Sustaining this intimacy is a huge issue in married life.


And although I can’t prove it, I suspect this intimacy deficit

is behind so many problems in our time, from drugs to young people 

feeling alienated from society and even from their own bodies.


If that’s true, then one way you and I can make a difference 

is almost too simple: form and deepen those relationships – 

with friends, with your spouse, with your children, and with God.


Look at what’s happening in the Gospel. 

Jesus is drawing the Apostles, Peter in particular, into intimacy.

Notice the Lord shares the “inside story” of his plan for saving us, 

and he describes how it will involve a terrible cost: his own life. 


Peter draws back, he isn’t ready for that.

But Jesus insists:

If you want to know me, walk with me, this is the path.

What he says to Peter, he says to you and me:

You can’t know Christ without his Cross.


Intimacy isn’t just about good stuff, the fun stuff,

without the deeper stuff, without pain and cost.


It is risky, it is costly; but is it worth it?
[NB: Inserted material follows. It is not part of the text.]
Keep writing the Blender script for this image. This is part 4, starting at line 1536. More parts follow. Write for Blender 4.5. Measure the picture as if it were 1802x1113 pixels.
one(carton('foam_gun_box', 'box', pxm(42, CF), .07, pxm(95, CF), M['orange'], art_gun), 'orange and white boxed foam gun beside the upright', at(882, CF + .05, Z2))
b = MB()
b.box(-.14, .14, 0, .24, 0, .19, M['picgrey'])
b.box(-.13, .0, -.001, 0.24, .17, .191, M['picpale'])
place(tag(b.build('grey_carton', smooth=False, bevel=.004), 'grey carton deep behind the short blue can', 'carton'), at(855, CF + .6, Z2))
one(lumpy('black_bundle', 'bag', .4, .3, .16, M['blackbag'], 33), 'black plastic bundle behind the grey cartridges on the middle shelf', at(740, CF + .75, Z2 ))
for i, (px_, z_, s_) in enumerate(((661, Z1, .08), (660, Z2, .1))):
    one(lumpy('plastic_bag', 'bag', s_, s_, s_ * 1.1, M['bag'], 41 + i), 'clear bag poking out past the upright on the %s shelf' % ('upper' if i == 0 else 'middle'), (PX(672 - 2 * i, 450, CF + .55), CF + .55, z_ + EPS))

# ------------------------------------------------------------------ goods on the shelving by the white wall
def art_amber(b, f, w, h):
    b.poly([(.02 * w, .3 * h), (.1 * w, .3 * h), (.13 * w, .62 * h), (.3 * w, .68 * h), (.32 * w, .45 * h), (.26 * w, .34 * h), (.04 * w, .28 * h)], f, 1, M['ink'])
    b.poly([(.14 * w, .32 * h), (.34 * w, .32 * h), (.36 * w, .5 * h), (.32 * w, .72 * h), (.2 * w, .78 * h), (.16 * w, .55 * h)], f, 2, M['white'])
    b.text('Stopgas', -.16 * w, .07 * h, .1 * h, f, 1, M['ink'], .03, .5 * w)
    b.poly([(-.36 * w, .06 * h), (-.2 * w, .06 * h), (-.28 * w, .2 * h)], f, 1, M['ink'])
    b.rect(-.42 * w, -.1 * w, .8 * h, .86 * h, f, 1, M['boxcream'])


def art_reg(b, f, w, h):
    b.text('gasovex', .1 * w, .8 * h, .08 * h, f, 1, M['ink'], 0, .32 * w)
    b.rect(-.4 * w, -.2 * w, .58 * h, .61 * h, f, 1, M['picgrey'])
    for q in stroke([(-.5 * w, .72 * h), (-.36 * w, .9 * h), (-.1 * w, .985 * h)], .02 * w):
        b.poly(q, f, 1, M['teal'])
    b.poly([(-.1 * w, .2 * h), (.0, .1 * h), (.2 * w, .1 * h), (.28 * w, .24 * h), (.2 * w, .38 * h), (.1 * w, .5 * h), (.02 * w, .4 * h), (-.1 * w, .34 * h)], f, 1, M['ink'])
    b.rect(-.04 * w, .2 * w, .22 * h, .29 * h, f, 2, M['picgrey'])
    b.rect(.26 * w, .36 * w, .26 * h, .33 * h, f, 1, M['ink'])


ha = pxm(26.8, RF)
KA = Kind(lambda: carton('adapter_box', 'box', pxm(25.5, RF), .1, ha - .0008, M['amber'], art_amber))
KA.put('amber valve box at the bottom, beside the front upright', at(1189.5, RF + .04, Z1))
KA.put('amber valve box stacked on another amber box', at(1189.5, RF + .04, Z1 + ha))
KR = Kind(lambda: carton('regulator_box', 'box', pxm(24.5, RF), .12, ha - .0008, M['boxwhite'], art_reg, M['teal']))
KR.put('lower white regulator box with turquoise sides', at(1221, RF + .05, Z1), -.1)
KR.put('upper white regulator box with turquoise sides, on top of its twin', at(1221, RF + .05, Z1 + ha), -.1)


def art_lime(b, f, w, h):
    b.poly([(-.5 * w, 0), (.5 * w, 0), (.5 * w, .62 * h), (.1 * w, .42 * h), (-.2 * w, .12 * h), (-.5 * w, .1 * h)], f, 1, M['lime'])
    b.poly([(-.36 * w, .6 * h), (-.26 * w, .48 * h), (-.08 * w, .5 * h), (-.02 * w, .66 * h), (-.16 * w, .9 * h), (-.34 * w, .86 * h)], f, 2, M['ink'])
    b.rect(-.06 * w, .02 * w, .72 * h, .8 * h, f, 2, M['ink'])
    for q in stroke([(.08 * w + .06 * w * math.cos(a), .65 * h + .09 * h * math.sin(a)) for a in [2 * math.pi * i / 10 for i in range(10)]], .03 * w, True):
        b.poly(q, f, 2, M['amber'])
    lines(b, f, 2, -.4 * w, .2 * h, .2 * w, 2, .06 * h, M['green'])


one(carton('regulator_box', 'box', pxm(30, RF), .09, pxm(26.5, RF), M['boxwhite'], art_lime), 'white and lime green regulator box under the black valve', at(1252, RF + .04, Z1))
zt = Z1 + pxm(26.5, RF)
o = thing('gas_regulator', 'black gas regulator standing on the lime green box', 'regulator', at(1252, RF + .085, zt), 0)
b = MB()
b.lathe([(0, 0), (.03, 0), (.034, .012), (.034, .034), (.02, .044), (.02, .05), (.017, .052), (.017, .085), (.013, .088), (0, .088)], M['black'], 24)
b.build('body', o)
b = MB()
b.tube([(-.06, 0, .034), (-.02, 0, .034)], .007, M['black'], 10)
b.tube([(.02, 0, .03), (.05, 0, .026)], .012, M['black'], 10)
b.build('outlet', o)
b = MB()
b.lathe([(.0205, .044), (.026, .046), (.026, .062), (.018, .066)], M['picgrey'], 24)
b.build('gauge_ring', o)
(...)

You tell me.


Is it worth it having a close friend, a life-partner,

having that place of trust and safety?


This points to the true heart of the Gospel, the part many miss.

Our Faith isn’t just a series of beliefs.

Jesus comes to welcome us to intimacy 

only a Creator and creature can have. 


This is where personal prayer and time with God is essential.

And reconciliation and working things out in confession.

At a certain point, there are no shorter short-cuts.

Nothing is more personal. 

And no one can do it for you. 

You must respond to his invitation yourself.